● **What is being asked**
Look for the string "script" and copy every line that has it.

(Rows from a 3D scene dataset)
● ● ●

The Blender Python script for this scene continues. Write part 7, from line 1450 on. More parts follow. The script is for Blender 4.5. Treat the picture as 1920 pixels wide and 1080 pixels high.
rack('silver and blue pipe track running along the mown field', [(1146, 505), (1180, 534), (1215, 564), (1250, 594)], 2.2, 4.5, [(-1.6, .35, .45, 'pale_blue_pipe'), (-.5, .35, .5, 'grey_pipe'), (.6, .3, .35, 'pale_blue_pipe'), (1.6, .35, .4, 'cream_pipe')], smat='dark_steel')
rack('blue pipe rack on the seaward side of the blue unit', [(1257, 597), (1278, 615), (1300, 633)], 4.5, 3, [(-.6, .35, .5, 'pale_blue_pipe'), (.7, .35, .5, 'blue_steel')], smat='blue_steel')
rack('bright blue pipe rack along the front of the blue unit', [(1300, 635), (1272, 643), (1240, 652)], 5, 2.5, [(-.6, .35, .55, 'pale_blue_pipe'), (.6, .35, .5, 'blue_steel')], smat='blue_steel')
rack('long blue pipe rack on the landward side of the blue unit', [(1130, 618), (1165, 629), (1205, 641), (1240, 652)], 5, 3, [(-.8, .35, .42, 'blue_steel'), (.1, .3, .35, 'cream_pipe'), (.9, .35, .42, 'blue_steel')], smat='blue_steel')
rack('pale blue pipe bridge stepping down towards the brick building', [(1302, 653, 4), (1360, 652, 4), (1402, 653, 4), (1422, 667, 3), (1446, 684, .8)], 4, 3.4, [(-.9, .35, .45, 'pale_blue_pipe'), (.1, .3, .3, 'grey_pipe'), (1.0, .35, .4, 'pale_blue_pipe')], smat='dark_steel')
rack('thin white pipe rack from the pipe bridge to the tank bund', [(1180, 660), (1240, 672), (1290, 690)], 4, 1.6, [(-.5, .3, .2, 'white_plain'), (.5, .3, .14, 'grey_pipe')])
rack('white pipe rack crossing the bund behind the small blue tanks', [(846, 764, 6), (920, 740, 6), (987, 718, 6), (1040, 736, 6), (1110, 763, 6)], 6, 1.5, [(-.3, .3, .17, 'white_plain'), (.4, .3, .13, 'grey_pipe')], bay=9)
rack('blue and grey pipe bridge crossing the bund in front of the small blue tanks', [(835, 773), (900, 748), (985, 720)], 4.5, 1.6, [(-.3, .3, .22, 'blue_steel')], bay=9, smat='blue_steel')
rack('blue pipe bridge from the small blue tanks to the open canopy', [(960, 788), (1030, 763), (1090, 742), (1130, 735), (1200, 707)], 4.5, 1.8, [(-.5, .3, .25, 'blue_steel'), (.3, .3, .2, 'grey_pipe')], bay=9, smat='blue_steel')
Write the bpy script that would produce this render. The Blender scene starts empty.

● ● ●

● **The output**
The Blender Python script for this scene continues. Write part 7, from line 1450 on. More parts follow. The script is for Blender 4.5. Treat the picture as 1920 pixels wide and 1080 pixels high.
Write the bpy script that would produce this render. The Blender scene starts empty.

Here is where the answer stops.